Strategi investor saat IHSG terbang tinggi



JAKARTA. Indeks Harga Saham Gabungan (IHSG) mencapai rekor tertinggi sepanjang masa di level 5.323,89 pada Jumat (23/1), naik 1,35% dibandingkan sehari sebelumnya. Bagaimana strategi portofolio investor menyambut kondisi tersebut?

Rekor baru IHSG tak lepas dari sentimen pemberian stimulus alias quantitative Easing (QE) dalam bentuk pembelian obligasi oleh Bank Sentral Eropa (ECB) sebesar US$ 68 miliar per bulan mulai Maret 2015 hingga September 2016. Tak pelak, kebijakan ini memicu banjir dana asing ke emerging market, termasuk Indonesia.

Pada hari tersebut, investor asing melakukan net buy hingga Rp 1,61 triliun di Bursa Efek Indonesia. "QE ECB sentimen positif buat IHSG. Terlebih ini masih berlangsung lama hingga September 2016. Investor harus manfaatkan itu," ujar Direktur Utama Sinarmas Asset Management, Hermawan Hosein kepada KONTAN, kemarin (25/1).


Direktur BNI Asset Management, Isbono Putro juga mengatakan, stimulus ECB semakin mendukung sentimen positif dari domestik karena beberapa kebijakan Presiden Joko Widodo dianggap pro pasar. "Misalnya pencabutan subsidi bahan bakar minyak (BBM) premium. Dananya dialihkan ke sektor pembangunan," ujar Isbono.

Meski pada kenyatannya IHSG sempat fluktuatif pada awal Januari ini, tapi masih dalam batas koreksi sehat. Baik Isbono dan Hermawan menilai, saat ini kesempatan investor menambah alokasi dana investasi mereka. "Bisa dibilang, sekarang waktu yang tepat untuk belanja," ujar Hermawan.

Sedangkan menurut Isbono IHSG berpotensi koreksi pasca mencapai titik tertinggi baru. Hanya saja, jika masuk dari sekarang, investor masih dapat ruang penguatan hingga akhir tahun ini. Sesuai profil risiko Meski demikian, Isbono menyarankan, porsi portofolio investasi harus disesuaikan dengan tujuan investasi, horizon investasi dan profil risiko. Sebagai contoh, investor ritel dengan profil risiko moderat sebaiknya menempatkan dana mayoritas di instrumen yang juga bersifat moderat.

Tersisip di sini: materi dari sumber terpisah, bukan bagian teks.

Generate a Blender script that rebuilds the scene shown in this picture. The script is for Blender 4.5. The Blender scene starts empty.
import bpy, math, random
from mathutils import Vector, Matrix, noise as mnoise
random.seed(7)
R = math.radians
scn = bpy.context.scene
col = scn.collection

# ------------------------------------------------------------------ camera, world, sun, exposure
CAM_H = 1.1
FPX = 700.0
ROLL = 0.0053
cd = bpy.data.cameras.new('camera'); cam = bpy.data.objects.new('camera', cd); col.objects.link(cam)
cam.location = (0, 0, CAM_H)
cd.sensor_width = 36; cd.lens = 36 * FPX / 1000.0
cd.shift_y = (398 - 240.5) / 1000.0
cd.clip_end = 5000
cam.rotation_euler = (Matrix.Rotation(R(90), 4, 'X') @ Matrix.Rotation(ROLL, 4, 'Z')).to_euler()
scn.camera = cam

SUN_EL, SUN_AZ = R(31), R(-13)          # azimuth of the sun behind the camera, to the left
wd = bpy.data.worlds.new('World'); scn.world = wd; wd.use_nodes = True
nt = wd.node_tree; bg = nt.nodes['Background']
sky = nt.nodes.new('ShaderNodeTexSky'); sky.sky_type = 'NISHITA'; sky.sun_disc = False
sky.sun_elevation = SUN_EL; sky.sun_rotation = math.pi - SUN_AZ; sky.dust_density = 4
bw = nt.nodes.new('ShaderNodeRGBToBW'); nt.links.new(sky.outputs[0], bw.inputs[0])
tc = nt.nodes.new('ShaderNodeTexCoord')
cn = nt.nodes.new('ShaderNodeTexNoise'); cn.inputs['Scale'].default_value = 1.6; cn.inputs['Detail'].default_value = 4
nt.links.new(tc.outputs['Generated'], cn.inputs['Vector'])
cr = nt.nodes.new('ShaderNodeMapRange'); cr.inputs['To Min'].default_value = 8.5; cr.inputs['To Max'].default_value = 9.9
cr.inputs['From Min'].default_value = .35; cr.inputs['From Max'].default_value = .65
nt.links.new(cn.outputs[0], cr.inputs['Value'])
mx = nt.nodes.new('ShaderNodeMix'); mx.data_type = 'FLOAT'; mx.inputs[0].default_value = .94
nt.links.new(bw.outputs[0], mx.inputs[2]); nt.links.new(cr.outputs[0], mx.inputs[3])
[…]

"Sekarang saham memang bagus, tapi kalau Anda moderat masuknya juga ke moderat. Paling baik di reksadana campuran," ujar Isbono. Setali tiga uang, Hermawan menyarankan agar investor tetap patuh pada tujuan investasi yang mereka buat sendiri.

Untuk investor agresif, Hermawan menyarankan agar masuk lewat reksadana saham. "Supaya investor tidak sibuk memantau saham setiap hari. Biar diserahkan ke manajer investasi," ujarnya.

Direktur Panin Asset Management, Ridwan Soetedja menambahkan, bagi investor konservatif bisa menempatkan mayoritas di efek pendapatan tetap, seperti reksadana pendapatan tetap atau obligasi ritel. Namun alokasikan juga dana ke pasar saham agar menikmati potensi return cukup tinggi di akhir tahun. Fundamental ekonomi domestik tahun ini relatif membaik dibandingkan tahun lalu. "Sehingga sayang juga kalau investor konservatif tidak ikut masuk ke saham," ungkap Ridwan.

Ia menyarankan agar investor konservatif masuk reksadana campuran yang strategi portofolionya mayoritas di aset dasar obligasi ketimbang saham. Isbono dan Hermawan memprediksi, IHSG bisa menyentuh level 6.000 pada akhir 2015 nanti.